Bracket arms under beams transfer loads back to columns and reduce the span of beams between columns. This third function of brackets is not very obvious visually, but as Chinese forests were depleted, beam size and span became an important issue.
Bracket arms, blocks, and cross yokes parallel to the wall plane increase the number of bearing surfaces for framing members such as purlins and longitudinal tie-beams and increase the number of lateral connections. The cross-yoke looks like a small bracket arm and typically gives three points of support to the longitudinal member that it holds. Especially where purlins or ties-beams join end to end, it is helpful to have more bearing surface underneath the joint. The fourth function of brackets is to strengthen the frame by increasing the number of connections between members.

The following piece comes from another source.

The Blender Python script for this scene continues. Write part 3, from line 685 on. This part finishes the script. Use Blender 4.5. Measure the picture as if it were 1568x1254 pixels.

All these joinery connections unify the frame. They make the frame more resilient without necessarily becoming rigid. This joinery is flexible and even a bit elastic, partly because wood is by its nature resilient, and partly because, while small woodwork requires tight-fitting joinery, large-scale building uses loose joinery. Chinese building philosophy is similar to T’ai Chi. The force of an attacker, or earthquake, is not confronted or resisted. A person sidesteps the attacker. A building flexes and lets the force pass by.
Bracket sets in large buildings can number tens of thousands of pieces, all connected by joinery. Bracket pieces are small relative to the size of framing members. Building with brackets is an efficient use of materials. Brackets sets may thus offer a shock-absorbing capacity. In a region as prone to earthquakes as Asia, brackets may help buildings to survive.